# Stored data:

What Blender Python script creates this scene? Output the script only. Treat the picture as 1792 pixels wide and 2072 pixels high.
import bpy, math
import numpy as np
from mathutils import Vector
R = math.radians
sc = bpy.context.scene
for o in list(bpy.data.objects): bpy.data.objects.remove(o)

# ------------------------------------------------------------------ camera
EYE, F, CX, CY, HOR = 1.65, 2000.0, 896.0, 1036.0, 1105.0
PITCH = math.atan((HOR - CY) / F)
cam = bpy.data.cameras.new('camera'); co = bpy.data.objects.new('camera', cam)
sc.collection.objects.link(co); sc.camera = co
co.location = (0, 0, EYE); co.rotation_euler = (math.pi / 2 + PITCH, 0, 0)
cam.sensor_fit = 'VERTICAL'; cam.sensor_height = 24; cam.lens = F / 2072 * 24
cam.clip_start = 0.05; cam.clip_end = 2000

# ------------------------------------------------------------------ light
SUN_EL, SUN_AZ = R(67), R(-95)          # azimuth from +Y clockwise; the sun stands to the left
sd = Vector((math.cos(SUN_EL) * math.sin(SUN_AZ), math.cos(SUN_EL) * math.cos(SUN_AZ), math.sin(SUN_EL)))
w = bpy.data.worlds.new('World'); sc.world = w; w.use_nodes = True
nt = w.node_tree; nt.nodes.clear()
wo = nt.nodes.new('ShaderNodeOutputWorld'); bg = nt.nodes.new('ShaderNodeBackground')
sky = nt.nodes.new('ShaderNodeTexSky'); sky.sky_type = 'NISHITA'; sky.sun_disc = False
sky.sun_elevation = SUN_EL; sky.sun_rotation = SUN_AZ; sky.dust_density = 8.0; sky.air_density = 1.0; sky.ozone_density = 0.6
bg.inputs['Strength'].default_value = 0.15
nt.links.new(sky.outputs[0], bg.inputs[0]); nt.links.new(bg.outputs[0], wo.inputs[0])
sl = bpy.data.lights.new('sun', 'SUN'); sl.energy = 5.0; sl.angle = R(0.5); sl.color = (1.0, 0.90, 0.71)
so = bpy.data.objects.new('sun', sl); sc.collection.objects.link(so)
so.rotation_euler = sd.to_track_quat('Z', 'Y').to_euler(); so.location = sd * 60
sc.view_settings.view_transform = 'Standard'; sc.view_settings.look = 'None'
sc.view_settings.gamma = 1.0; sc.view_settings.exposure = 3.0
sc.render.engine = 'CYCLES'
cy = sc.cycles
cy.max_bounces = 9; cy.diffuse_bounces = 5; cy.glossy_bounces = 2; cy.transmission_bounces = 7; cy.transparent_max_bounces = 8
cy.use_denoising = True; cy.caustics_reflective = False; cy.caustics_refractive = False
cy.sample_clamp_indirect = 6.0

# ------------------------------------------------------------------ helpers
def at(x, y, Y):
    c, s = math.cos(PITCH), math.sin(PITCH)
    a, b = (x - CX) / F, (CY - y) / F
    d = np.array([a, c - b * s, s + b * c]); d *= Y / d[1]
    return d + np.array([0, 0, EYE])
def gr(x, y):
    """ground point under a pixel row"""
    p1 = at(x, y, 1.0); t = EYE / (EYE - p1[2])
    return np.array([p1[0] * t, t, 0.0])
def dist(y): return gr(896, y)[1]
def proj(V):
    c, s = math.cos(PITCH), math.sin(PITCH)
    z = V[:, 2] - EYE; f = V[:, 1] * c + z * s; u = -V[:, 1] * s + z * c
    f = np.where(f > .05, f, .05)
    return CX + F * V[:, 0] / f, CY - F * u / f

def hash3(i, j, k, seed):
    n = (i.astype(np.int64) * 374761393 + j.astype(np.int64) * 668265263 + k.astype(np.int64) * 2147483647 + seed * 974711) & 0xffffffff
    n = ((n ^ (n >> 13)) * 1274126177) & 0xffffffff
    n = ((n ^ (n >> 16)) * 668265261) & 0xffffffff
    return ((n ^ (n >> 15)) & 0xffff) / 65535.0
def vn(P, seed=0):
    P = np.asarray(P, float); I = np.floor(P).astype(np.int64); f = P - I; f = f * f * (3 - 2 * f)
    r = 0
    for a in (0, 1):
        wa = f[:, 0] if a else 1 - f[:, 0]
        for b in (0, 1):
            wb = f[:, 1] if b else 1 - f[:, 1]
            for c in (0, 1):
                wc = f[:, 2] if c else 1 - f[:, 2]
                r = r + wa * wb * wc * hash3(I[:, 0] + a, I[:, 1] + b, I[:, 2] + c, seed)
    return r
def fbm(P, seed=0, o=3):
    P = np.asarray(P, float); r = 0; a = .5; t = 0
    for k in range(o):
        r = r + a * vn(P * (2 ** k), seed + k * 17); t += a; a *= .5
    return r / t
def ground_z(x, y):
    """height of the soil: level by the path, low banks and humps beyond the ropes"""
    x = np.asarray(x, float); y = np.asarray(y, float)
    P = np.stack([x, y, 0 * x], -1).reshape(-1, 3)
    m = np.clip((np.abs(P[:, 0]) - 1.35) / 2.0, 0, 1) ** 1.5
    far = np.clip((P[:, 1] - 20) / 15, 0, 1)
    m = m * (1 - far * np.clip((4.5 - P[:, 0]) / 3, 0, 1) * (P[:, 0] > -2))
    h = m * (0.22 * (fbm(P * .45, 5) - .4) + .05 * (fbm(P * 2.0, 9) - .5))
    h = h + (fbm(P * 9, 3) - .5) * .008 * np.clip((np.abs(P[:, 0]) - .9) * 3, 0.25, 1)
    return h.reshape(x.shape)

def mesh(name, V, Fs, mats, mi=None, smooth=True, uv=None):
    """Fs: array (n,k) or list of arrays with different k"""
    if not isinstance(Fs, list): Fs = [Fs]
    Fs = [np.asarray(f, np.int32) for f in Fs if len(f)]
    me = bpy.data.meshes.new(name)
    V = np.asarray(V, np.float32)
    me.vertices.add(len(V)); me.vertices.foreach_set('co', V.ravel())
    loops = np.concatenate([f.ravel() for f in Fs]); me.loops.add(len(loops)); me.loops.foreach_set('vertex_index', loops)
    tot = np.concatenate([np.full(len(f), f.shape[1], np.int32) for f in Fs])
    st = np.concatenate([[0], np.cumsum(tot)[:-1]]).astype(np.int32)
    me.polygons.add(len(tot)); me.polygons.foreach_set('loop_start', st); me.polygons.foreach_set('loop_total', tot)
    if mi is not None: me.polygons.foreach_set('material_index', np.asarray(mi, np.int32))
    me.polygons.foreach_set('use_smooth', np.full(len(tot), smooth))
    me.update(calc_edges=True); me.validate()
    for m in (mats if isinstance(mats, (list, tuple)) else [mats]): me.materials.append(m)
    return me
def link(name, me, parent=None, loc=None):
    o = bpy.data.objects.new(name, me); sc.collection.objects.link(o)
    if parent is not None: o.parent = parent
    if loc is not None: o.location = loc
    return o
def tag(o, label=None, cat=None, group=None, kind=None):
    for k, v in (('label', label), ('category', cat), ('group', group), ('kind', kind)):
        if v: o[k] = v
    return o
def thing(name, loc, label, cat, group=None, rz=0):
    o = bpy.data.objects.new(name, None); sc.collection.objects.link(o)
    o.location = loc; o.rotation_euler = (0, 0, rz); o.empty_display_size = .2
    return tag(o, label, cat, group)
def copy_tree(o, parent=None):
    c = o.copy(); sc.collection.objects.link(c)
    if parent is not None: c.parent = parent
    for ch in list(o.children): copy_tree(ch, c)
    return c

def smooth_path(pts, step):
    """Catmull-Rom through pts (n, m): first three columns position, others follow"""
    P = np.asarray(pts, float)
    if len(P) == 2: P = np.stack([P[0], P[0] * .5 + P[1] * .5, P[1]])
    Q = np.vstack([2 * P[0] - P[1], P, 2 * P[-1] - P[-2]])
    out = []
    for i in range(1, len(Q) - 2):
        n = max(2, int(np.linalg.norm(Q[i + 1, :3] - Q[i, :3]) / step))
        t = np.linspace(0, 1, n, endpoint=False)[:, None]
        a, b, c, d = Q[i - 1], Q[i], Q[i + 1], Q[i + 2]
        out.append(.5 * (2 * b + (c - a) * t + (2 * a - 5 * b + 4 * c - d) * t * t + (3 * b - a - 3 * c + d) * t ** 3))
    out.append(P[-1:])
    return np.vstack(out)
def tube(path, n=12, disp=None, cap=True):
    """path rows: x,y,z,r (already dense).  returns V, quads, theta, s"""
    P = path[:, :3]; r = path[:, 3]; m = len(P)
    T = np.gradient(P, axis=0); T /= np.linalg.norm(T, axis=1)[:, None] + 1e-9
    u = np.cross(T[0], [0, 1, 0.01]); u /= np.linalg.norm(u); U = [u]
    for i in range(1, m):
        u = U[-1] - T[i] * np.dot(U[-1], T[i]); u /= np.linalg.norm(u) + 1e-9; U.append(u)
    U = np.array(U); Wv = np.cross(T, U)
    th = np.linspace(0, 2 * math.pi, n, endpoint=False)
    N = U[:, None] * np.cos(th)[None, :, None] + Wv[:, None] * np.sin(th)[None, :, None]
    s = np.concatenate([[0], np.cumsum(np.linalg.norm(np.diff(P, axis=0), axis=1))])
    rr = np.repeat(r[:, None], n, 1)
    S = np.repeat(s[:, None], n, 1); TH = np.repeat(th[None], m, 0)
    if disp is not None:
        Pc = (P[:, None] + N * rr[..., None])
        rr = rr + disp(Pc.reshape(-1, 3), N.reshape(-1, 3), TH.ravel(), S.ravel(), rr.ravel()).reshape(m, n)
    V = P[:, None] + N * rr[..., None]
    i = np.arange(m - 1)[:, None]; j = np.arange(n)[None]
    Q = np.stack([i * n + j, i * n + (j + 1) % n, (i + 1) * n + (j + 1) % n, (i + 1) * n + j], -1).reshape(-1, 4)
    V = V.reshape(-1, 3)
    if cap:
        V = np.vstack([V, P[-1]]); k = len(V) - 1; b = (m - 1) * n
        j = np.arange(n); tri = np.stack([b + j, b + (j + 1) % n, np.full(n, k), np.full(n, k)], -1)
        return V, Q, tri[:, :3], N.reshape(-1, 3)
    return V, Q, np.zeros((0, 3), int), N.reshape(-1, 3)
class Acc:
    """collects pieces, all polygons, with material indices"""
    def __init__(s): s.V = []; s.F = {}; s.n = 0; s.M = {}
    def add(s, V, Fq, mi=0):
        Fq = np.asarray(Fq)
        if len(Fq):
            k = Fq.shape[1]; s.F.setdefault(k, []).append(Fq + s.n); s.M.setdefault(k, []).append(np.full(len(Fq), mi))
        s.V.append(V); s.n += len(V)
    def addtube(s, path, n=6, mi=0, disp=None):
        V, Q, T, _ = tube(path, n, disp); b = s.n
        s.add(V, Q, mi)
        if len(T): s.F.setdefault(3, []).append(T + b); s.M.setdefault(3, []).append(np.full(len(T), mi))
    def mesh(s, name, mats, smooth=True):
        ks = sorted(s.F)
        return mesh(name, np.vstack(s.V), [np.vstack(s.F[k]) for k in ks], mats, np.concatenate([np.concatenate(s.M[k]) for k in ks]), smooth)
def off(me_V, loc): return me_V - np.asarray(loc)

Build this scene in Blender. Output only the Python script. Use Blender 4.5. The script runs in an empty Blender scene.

# Instruction:
Only the lines from the beginning of the material to the line containing "cam.clip_start = 0.05; cam.clip_end = 2000" should be echoed, verbatim and in full.

# Response to this task:
What Blender Python script creates this scene? Output the script only. Treat the picture as 1792 pixels wide and 2072 pixels high.
import bpy, math
import numpy as np
from mathutils import Vector
R = math.radians
sc = bpy.context.scene
for o in list(bpy.data.objects): bpy.data.objects.remove(o)

# ------------------------------------------------------------------ camera
EYE, F, CX, CY, HOR = 1.65, 2000.0, 896.0, 1036.0, 1105.0
PITCH = math.atan((HOR - CY) / F)
cam = bpy.data.cameras.new('camera'); co = bpy.data.objects.new('camera', cam)
sc.collection.objects.link(co); sc.camera = co
co.location = (0, 0, EYE); co.rotation_euler = (math.pi / 2 + PITCH, 0, 0)
cam.sensor_fit = 'VERTICAL'; cam.sensor_height = 24; cam.lens = F / 2072 * 24
cam.clip_start = 0.05; cam.clip_end = 2000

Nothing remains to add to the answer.